Perhaps the ultimate test of O'Donnell's capacity for public indignation was the James Bond case earlier this year. At issue was a character worth billions to MGM: The Bond films are, at the moment, among the few films the ailing studio produces that make money. So when Sony Pictures Entertainment chairman John Calley, who'd recently left MGM, announced that Sony had struck a deal with Kevin McClory, the co-creator of Thunderball, to make its own series of James Bond pictures, it threatened MGM's very livelihood. Taking Bond away from MGM would be akin to pirating Coke's secret formula.

O'Donnell's key victory in the case came when he obtained a preliminary injunction preventing Sony from even developing its Bond film. Getting an injunction was a long shot--so much so that Sony had requested that O'Donnell be sanctioned for filing a frivolous action. O'Donnell spent weeks preparing his arguments, even recruiting a "dream team" of intellectual-property experts to grill him at the MGM soundstage the weekend before the court date. The preparation paid off: The judge granted the motion. The case was settled eight months later; after a complicated transaction, in which Sony netted $5 million from MGM, Sony relinquished its claims to the character worldwide. On the day the settlement was announced, O'Donnell stood on the courthouse steps and crowed, "Sony is out of the Bond business!"

O'Donnell's grandstanding serves a number of purposes: First, his PR tactics can create pressure for a settlement. And they also serve as a billboard for his firm: Steven Brill, the screenwriter of The Mighty Ducks, is currently suing Disney for a share of its revenues from the hockey team; he hired O'Donnell, he says, because "any time I would read about lawyers representing other people in suits, his name kept coming up." Pretty much the only drawback to O'Donnell's rhetoric is that it can be completely out of proportion to the cases involved. The Amistad case, after all, was not really about "the original sin of American history"; it was about whether a book had been stolen to make a movie.

This dissonance speaks to a larger schism in O'Donnell's career; he started out by planning to change the world, and even when he's suing studios, his rhetoric is still that of the social crusader--the Nader's Raider, crying out against the travesty, by God, of a Reebok commercial's being left out of Jerry Maguire.
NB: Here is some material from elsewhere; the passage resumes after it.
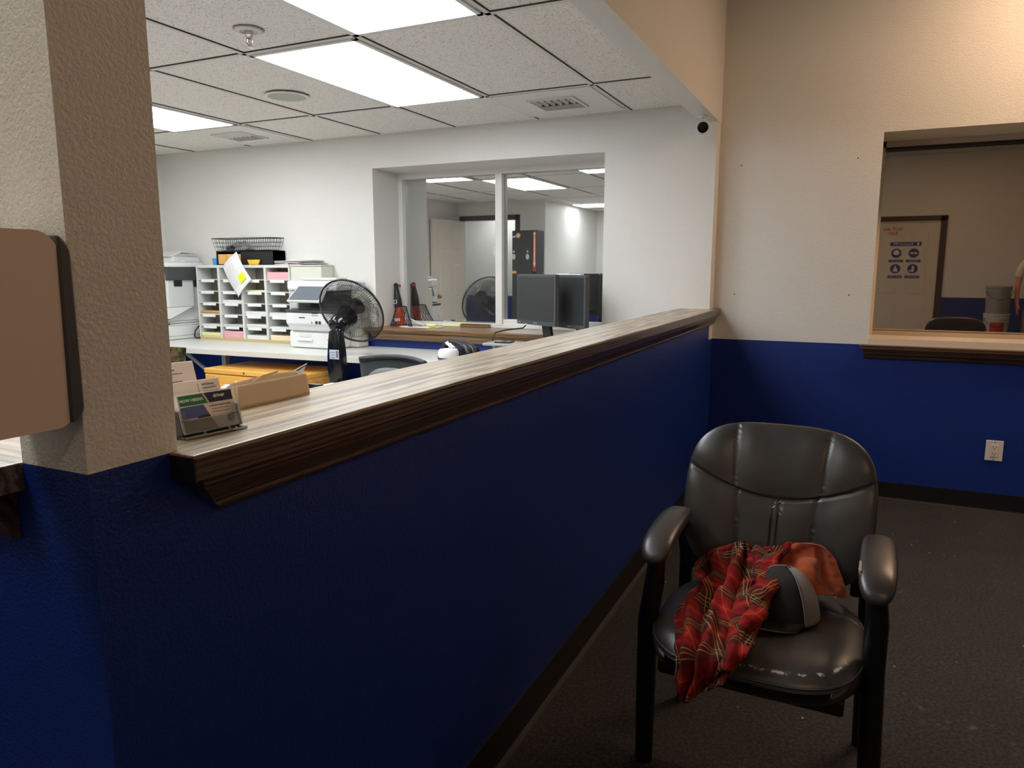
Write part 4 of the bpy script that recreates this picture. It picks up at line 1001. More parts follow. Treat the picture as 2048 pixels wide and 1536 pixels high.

This sort of hyperbole has, predictably, won O'Donnell his share of critics. Shirley Hufstedler, an early mentor for whom O'Donnell clerked when she was a circuit court judge, pointedly comments that "stardom on the Hollywood scene unquestionably has its attractions, but I think that doesn't always involve doing the best job you can for the public interest." O'Donnell stresses that he encourages his firm's associates to do pro bono work, and he himself devotes some time to the cause of abused children. And he suggests that he plans to do more altruistic work. The first step in that plan is classic Pierce: He hopes to bring attention to the fact that some Nazi war criminals went unpunished. How so? By writing a fact-based novel, An Eye for an Eye, about a Polish Jewish lawyer hunting down Nazis; his hope is that the novel will be turned into a movie. (It would not, by the way, be O'Donnell's first movie. That's Home Team, a film he co-wrote and executive-produced last year, about a group of boys in an orphanage who form a soccer team. It stars Steve Guttenberg.)
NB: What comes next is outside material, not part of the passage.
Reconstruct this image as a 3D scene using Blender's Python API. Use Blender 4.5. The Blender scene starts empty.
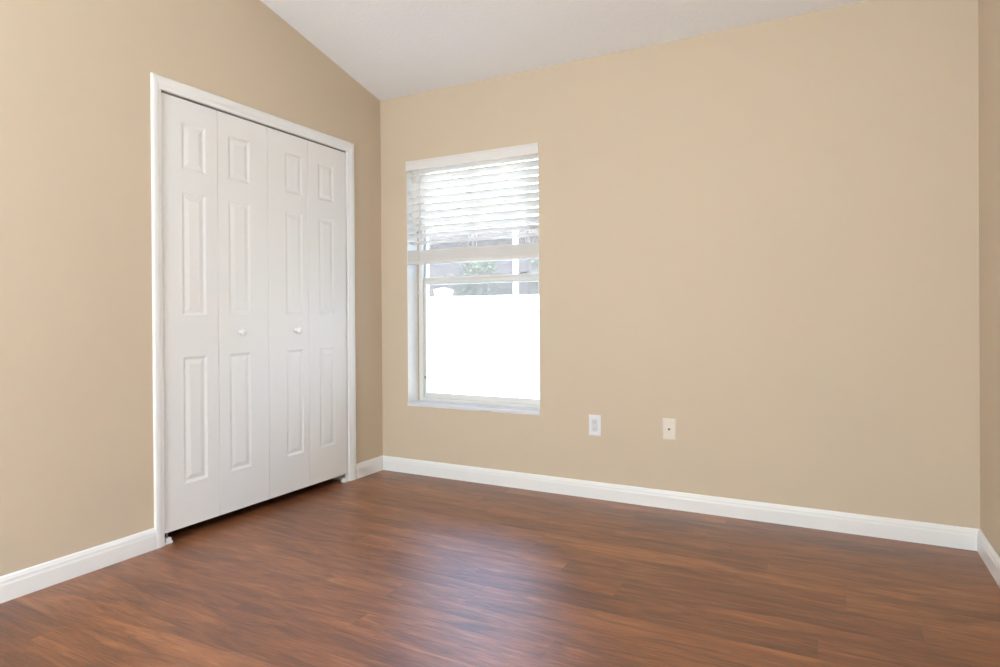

It is initiatives like these--the weird mix of fact and fiction--that feed the other common critique of O'Donnell: that his technique of trying his entertainment industry cases in the showiest, most public fashion possible is designed to serve him, rather than the law, and has hastened the legal profession's slide toward celebrity. One former colleague says Pierce has "an addiction to adulation," and adds that "the Johnnie Cochran syndrome follows from it, the Lance Ito syndrome follows from it." That is not entirely untrue: Remember, this is a man who talks about his cases in terms of movies, with himself as the filmmaker.

But as unnerving as it may sometimes be, the ease with which O'Donnell moves between art and reality may also be his greatest asset. Consider the Buchwald case: He scripted the confrontations, he stage-managed the media into seeing it as a David-and-Goliath tale, and he even generated a tie-in book. In short, he did everything a studio might do to promote one of its movies. O'Donnell has co-opted the techniques of persuasion that the studios have spent decades honing and has turned those techniques against their creators. So while the prospect of attorney-as-star may be troubling, the image of a studio at the mercy of someone else's publicity machine, bedeviled by the same cheap emotional ploys and overheated rhetoric that are the film industry's lifeblood, is oddly gratifying.

Who knows? It may even be a sort of justice.